Short Circuit

Short Circuit 371 | Ten Years of Short Circuit
Last week the Short Circuit staff celebrated ten years of our inexhaustive coverage of the federal courts of appeals. At the Studio Theatre in Washington, D.C. we welcomed about 150 of our closest friends to an evening of reminiscing about “how it all began” with John Ross, Robert McNamara, and Clark Neily plus a “showcase panel” discussing the future of the federal circuits with moderator Ben Field eliciting comment from retired judges Kent Jordan (Third Circuit) and Diane Wood (Seventh Circuit) plus Adam Liptak of the New York Times. Unfortunately for you, dear podcast listener, those acts of our performance were not recorded. But sandwiched between them we held a Short Circuit Live which, like all Short Circuit Lives, was recorded! Which is this week’s episode.

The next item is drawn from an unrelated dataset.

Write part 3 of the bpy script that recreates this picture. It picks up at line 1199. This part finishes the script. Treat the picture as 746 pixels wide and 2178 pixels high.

Your host Anya Bidwell welcomes two returning guests to Short Circuit, Professor Eugene Volokh of the Hoover Institution at Stanford University and Raffi Melkonian, appellate attorney and partner at Wright Close and Barger in Houston, Texas, and, as many listeners will know, the Dean of what some still call #AppellateTwitter. Eugene begins the episode with a recent en banc ruling from the Ninth Circuit which upheld California’s ban on gun magazines with more than 10 rounds. He analyzes the majority’s reasoning but what the audience really enjoyed was his—and Raffi and Anya’s—thoughts about the video dissent by Judge Van Dyke, wherein the judge displayed a number of firearms and how they work. Then we move to Raffi for a few litigation tips from Lord of the Rings. We don’t do a lot of arbitration cases on Short Circuit but, wow, if you’re ever going to hear about one it’s got to be this. Four different arbitrators all heard one dispute, gave mutually inconsistent awards, and even sanctioned one and other. How does this story end? The Fifth Circuit hopes with one last arbitration to rule them all. If it doesn’t go to the Supreme Court first.